All Light, Everywhere is a Herculean effort meriting praise, but one in which the parts prove more impressive than the whole.
If it hadn’t already been claimed, a much more appropriate title for Theo Anthony’s All Light, Everywhere would be The Act of Seeing with One’s Own Eyes — after all, Anthony’s documentary does posit at one point that “an act of seeing is always an act,” conceptualizing sight in the same manner that Brakhage did: as an action that requires thought, one that has been molded and shaped by cultural and socioeconomic factors that render notions of objectivity irrelevant. But impartiality is, paradoxically enough, something of a defining feature of living in the age of the surveillance state, where citizens are constantly monitored, recorded, and framed by a technological apparatus devoid of such subjectivity.
Or so one would be led to believe from the calculated arguments the proponents of said technology would attempt to present here: Steve Tuttle, a spokesman for Axon, the leading developer of police body cameras, sells his company’s product as a simple means to an end, a tool to help curb systemic violence. Tuttle even calls attention to the fact that “notice how I’m not swearing right now” when Anthony’s camera is pointed directly at him (brazenly ignoring the context in which he’s being recorded and by whom) as reason enough for the utilization of such devices. Another advocate, Ross McNutt, the CEO and founder of Persistent Surveillance Systems, attempts to sell his company’s software to local community centers in Baltimore as a means to monitor local crime — the very same operating system that was used to monitor the entire city after riots broke out following Freddie Gray’s murder in 2015, unbeknownst to even the city’s mayor at the time. McNutt eventually finds a buyer: the Baltimore City Police, who in December 2019, launched a six-month trial of this aerial surveillance program.

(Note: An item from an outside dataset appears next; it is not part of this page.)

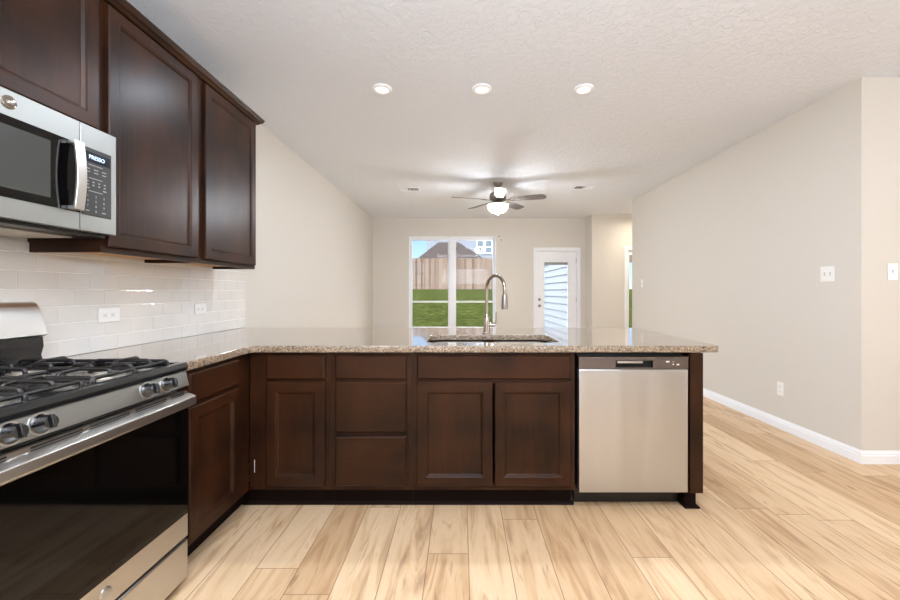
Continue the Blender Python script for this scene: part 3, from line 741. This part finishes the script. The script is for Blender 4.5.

For all of their interest, these basic talking points spouted by Orwellian technocrats don’t get to the heart of what All Light, Everywhere is actually about, which is a bit difficult to fit into an elevator pitch: It’s concerned with sight in a broad sense, yes, but also how the state frames the general population’s perception of what is or is not visible. One subtly chilling sequence early on, shot entirely with an Axon body camera in a deserted shopping center, highlights how a user’s own body is kept completely out of frame, unseen and therefore always the justified party. Image creation, thusly, is treated as a practice of not deciding what enters the frame, but what is kept out in order to properly establish a narrative; the irony of such a concept being explored in a cinematic work isn’t lost on Anthony, who utilizes a myriad of differing contemporary artistic channels (documentary footage, picture books, VR equipment) to undercut any sense of illusive control he may have over his final product.
But as in his previous feature Rat Film, Anthony’s concerns also lie within the historical structure of such authoritative institutions, which lead him to formally connect past practices with current actualities — usually over a swelling Dan Deacon score that imbues these fast-edited montages with a sense of awe — and reach conclusions (not the information itself, more the act of putting all the pieces together) that attempt to convey what the last image of the galaxy brain meme must feel like. Which is all to say that Anthony is attempting a lot here, crafting a dense thesis in a manner that’s “in” on its own cleverness — though the film also has a tendency to spell things out for the sake of not losing its audience, even if its points have already percolated through popular media over the past decade or so. All Light, Everywhere is ultimately a Herculean effort deserving of praise, but one whose parts are more impressive than what they ultimately add up to.